* BEGIN *
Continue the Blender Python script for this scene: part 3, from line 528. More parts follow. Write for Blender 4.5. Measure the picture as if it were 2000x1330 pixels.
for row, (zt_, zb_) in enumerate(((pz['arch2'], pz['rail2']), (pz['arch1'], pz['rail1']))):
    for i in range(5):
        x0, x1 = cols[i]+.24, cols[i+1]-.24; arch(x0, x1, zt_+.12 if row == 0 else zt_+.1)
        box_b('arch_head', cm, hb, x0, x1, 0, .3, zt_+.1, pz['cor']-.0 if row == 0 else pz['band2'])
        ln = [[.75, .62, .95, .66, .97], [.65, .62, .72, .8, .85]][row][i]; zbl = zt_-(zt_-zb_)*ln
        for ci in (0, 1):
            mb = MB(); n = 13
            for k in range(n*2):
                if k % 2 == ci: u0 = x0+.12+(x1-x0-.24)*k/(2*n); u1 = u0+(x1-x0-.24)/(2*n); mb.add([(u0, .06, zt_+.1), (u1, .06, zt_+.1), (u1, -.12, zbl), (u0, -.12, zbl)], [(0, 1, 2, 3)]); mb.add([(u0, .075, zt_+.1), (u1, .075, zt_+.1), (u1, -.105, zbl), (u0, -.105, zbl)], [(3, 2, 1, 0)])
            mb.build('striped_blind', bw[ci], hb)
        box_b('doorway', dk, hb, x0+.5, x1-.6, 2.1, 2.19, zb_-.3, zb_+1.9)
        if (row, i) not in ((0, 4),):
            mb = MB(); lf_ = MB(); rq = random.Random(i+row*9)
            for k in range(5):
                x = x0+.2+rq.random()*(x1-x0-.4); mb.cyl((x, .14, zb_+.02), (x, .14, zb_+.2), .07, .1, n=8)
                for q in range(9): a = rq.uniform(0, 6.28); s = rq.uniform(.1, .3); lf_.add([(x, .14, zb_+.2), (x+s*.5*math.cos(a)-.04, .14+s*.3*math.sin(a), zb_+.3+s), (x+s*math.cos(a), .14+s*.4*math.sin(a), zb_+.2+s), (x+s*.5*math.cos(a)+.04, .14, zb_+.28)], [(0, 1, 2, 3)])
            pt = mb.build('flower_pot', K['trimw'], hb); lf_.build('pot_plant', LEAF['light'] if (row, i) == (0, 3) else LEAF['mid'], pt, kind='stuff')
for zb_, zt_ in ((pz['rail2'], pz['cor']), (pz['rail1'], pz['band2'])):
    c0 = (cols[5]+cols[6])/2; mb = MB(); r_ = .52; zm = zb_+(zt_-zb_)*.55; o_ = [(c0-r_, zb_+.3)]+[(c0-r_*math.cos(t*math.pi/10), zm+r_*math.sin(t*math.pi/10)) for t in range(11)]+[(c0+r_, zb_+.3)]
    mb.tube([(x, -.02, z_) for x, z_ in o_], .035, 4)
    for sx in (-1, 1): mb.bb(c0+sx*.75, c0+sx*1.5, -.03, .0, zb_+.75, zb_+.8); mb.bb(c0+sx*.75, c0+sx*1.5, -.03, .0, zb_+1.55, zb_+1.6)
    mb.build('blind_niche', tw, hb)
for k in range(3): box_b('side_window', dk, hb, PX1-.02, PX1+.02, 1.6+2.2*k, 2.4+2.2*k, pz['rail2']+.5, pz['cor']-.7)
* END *
> **GIVEN REQUEST**
Please set down the whole listing above without altering a single line.

> **FULL ANSWER**
Continue the Blender Python script for this scene: part 3, from line 528. More parts follow. Write for Blender 4.5. Measure the picture as if it were 2000x1330 pixels.
for row, (zt_, zb_) in enumerate(((pz['arch2'], pz['rail2']), (pz['arch1'], pz['rail1']))):
    for i in range(5):
        x0, x1 = cols[i]+.24, cols[i+1]-.24; arch(x0, x1, zt_+.12 if row == 0 else zt_+.1)
        box_b('arch_head', cm, hb, x0, x1, 0, .3, zt_+.1, pz['cor']-.0 if row == 0 else pz['band2'])
        ln = [[.75, .62, .95, .66, .97], [.65, .62, .72, .8, .85]][row][i]; zbl = zt_-(zt_-zb_)*ln
        for ci in (0, 1):
            mb = MB(); n = 13
            for k in range(n*2):
                if k % 2 == ci: u0 = x0+.12+(x1-x0-.24)*k/(2*n); u1 = u0+(x1-x0-.24)/(2*n); mb.add([(u0, .06, zt_+.1), (u1, .06, zt_+.1), (u1, -.12, zbl), (u0, -.12, zbl)], [(0, 1, 2, 3)]); mb.add([(u0, .075, zt_+.1), (u1, .075, zt_+.1), (u1, -.105, zbl), (u0, -.105, zbl)], [(3, 2, 1, 0)])
            mb.build('striped_blind', bw[ci], hb)
        box_b('doorway', dk, hb, x0+.5, x1-.6, 2.1, 2.19, zb_-.3, zb_+1.9)
        if (row, i) not in ((0, 4),):
            mb = MB(); lf_ = MB(); rq = random.Random(i+row*9)
            for k in range(5):
                x = x0+.2+rq.random()*(x1-x0-.4); mb.cyl((x, .14, zb_+.02), (x, .14, zb_+.2), .07, .1, n=8)
                for q in range(9): a = rq.uniform(0, 6.28); s = rq.uniform(.1, .3); lf_.add([(x, .14, zb_+.2), (x+s*.5*math.cos(a)-.04, .14+s*.3*math.sin(a), zb_+.3+s), (x+s*math.cos(a), .14+s*.4*math.sin(a), zb_+.2+s), (x+s*.5*math.cos(a)+.04, .14, zb_+.28)], [(0, 1, 2, 3)])
            pt = mb.build('flower_pot', K['trimw'], hb); lf_.build('pot_plant', LEAF['light'] if (row, i) == (0, 3) else LEAF['mid'], pt, kind='stuff')
for zb_, zt_ in ((pz['rail2'], pz['cor']), (pz['rail1'], pz['band2'])):
    c0 = (cols[5]+cols[6])/2; mb = MB(); r_ = .52; zm = zb_+(zt_-zb_)*.55; o_ = [(c0-r_, zb_+.3)]+[(c0-r_*math.cos(t*math.pi/10), zm+r_*math.sin(t*math.pi/10)) for t in range(11)]+[(c0+r_, zb_+.3)]
    mb.tube([(x, -.02, z_) for x, z_ in o_], .035, 4)
    for sx in (-1, 1): mb.bb(c0+sx*.75, c0+sx*1.5, -.03, .0, zb_+.75, zb_+.8); mb.bb(c0+sx*.75, c0+sx*1.5, -.03, .0, zb_+1.55, zb_+1.6)
    mb.build('blind_niche', tw, hb)
for k in range(3): box_b('side_window', dk, hb, PX1-.02, PX1+.02, 1.6+2.2*k, 2.4+2.2*k, pz['rail2']+.5, pz['cor']-.7)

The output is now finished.